Raspberry Friands (page 240) 
They taste absolutely AMAZING. The one downside I found about the recipe is that these cakes should all be eaten on the day that they’re baked. The fresh raspberries lose their shape and texture the following day and spread into the sponge. The day old friands weren't unpleasant to eat, but just knowing how tasty they were previously made it a bit of a let-down. Ideally, they should be devoured straight out of the oven while still warm and inviting. The cake sponge is light and moist with a hint of sweetness and the sharp acidity of raspberries makes for a fantastic combination. The small batch I left in the staff room quickly disappeared and I have now promised to bake some more for everyone who missed out the first time. Rave reviews all round and a new addition to my favourite recipes collection.

I hope Katie won’t mind me posting the recipe for it here, since it’s available on her blog. It’s the one I would recommend everyone try since it’s surprisingly simple to make and incredibly moreish.

Raspberry Friands

http://www.whatkatieate.com/recipes/raspberry-friands/


Ingredients

10 free-range egg whites
300 g unsalted butter, melted
175 g ground almond
370 g icing sugar, sifted, plus extra for dusting
100 g plain flour, sifted
2 x 125 g punnets raspberries, plus extra for serving

Method

1. Preheat the oven to 180 ̊C (fan), 200 ̊C, gas mark 6.
2. Lightly grease 18 holes of 2 silicone friand moulds or non-stick friand tins.
3. Whisk the egg whites for a few seconds just to lightly combine; you don’t need to whip them into peaks or anything like that.
4. Add the butter, ground almonds, icing sugar and flour and beat lightly to combine well. Pour into the prepared moulds or pans, filling each hole to just two-thirds full.
5. Place two or three raspberries on top of each friand and bake for 25–30 minutes or until a skewer inserted into the centre comes out clean and tops are lightly golden brown.
6. Dust the friands with icing sugar and serve warm, with extra fresh raspberries if you like.

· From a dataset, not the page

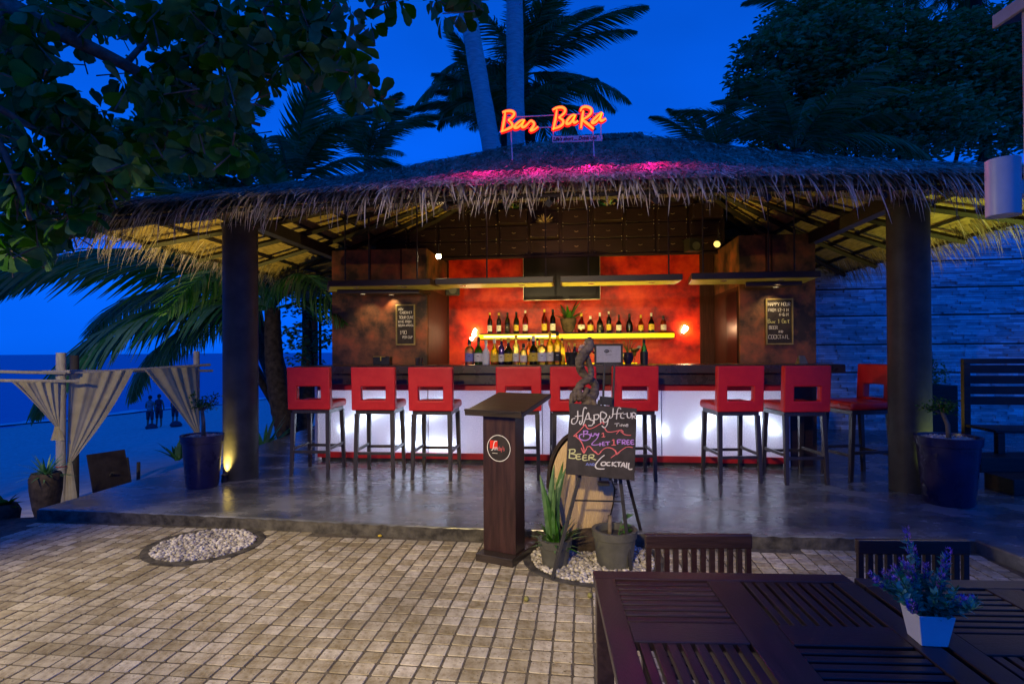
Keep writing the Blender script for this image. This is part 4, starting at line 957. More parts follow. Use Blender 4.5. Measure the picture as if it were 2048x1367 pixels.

Makes 16-18 friands. (made 24 friands in the cupcake tins)


Despite making one disastrous recipe, I really loved the food featured in Katie's book. The stunning food photography and charming faux rustic page layouts are addictive to flip through and I can't help picking up the book every so often to just to admire it artistically. I'm really looking forward to cooking more dishes, especially the ridiculously cute mini egg benedicts. It's a wonderful cookbook and a much appreciated belated birthday gift. 

Cookbooks are meant to be used, not merely gawked at no matter how vivid the descriptions, elaborate the illustrations or scrumptious the photographs may be. As the old adage says, the proof of the pudding is in the eating and What Katie Ate is proof that you can have a tantalizing book that is as much a feast for the stomach as it is for the eye.




Short and Sweet: The Twitter Review

Elegant and thoroughly delicious, What Katie Ate is a mouthwatering temptation that's hard to resist. 

1 comment:

  1. Stumbled upon your comment on the Goodreads site (link to your blog) with the enticing invitation to find out what you made using recipes from the book. I found it a delight to read this post,as I am also a cookbook collector who rarely actually uses them for the purposes of cooking...and also in the painful process of culling. I had also tagged the friands (+mini beef pies + mini pork sausage rolls etc.)so it was excellent to read of your adventures. Btw several reviewers indicated that one must read the recipes with a critical eye in order determine if there might be impediments to a tasty product. Forewarned is forearmed so I'll submit my selections (minus friands;) to my great cook sister first.